08 Nov Artist Spotlight: David Frederick Riley
Had David Frederick Riley kept growing beyond 6 feet, 2 inches tall in 10th grade, he figures he might have pursued an NBA career. Fortunately for the world of Western art, however, his height had maxed out. “Around my junior year of high school in Michigan,” he laughs, “I threw in the towel and said, ‘Okay, we’ll do the art thing instead.’”
From an early age, Riley had been as good at drawing and painting as he was at dribbling and shooting, so he enrolled in the scientific illustration program at the University of Michigan in Ann Arbor. “I thought maybe you could actually make enough money to live on painting frogs and plants and things like that for textbooks,” he says. Halfway through the four-year program, however, he realized that “what I really had fun painting were people.” So he transferred to the Savannah College of Art and Design in Georgia to complete a Bachelor of Fine Arts degree.
But Riley didn’t instantly launch his painting career. Instead, he learned ballroom dancing and taught it for several years before returning to Savannah for a graduate degree in illustration. He also met his wife there, artist Nealy Riley. He taught her dancing, and together they moved to Colorado and opened a dance studio while also painting. Then, eight years ago, after the birth of their daughter Cameron, the first of their two children, Riley decided that the time had come to make the jump to full-time professional artist.

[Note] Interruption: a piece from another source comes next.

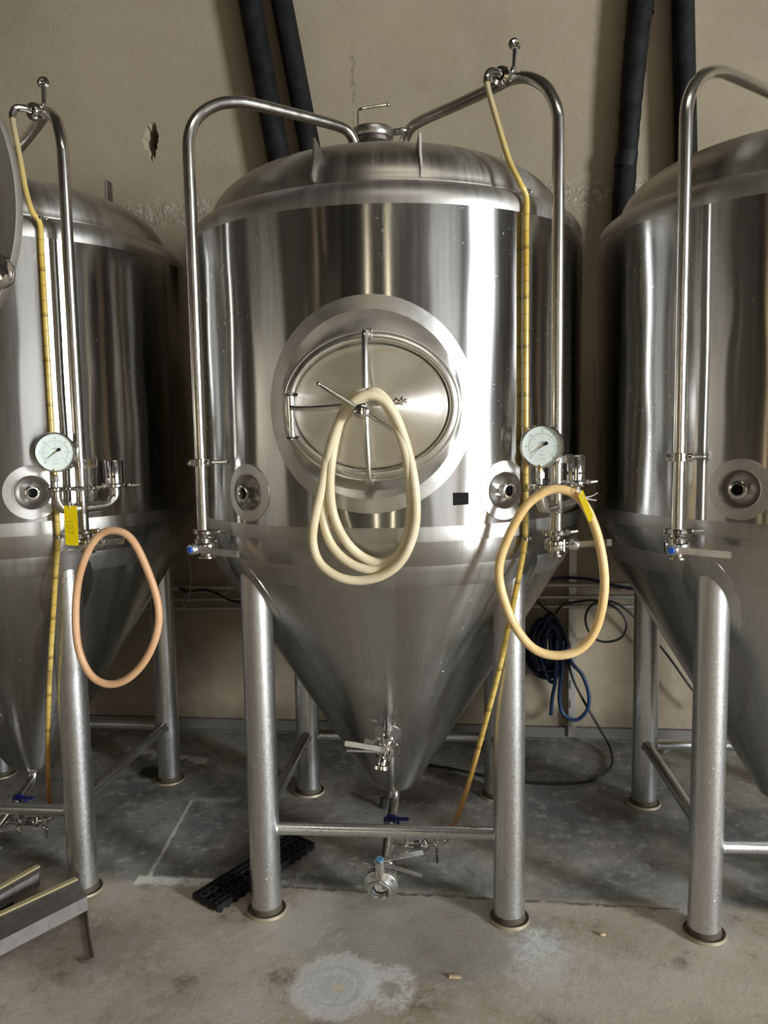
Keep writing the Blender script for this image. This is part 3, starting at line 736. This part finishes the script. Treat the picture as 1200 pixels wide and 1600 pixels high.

The family moved to Utah so he could study with two painters he admired: first landscape and figurative artist Ryan S. Brown, who had trained in the classical atelier style in Florence, Italy; and then portraitist Casey Childs, “an amazing painter with expressive brushstrokes and great color usage.” He rented a large studio in Park City, where he taught art classes and sublet spaces to other artists. He also began assembling a portrait portfolio — only to be told by a respected gallerist, “They’re beautiful, but no one’s going to put a random person on their wall.”
That feedback inspired Riley to go in a new direction, researching reference photos of well-known Western figures, ranging from Oglala Lakota Chief Iron Tail to country-and-western star Willie Nelson; historic images of ranchers and bronco busters; and iconic animals like wolves, grizzlies,
and bison.
Riley also shifted his format and style. Realizing his works would most likely go to large “mountain modern” homes, he dramatically scaled them up, tightly cropping the images and rendering them in a limited palette that yields high-contrast effects. He even began splashing some finished
canvases with mineral spirits “to add the interest of abstraction while holding the painting within realism.”
To mark that successful point of departure, Riley signed those new paintings with his middle name, Frederick. “I was playing kind of an alter-ego game,” he chuckles. He feels no urge now, however, to switch his signature. “I don’t want to jinx myself.”
Riley’s work is represented by Meyer Gallery in Park City, Utah; Altamira Fine Art in Jackson, Wyoming, and Scottsdale, Arizona; Montana Trails Gallery in Bozeman, Montana; Manitou Galleries in Santa Fe, New Mexico; Aspen Grove Fine Art in Aspen, Colorado; and Horton Fine Art in Beaver Creek, Colorado.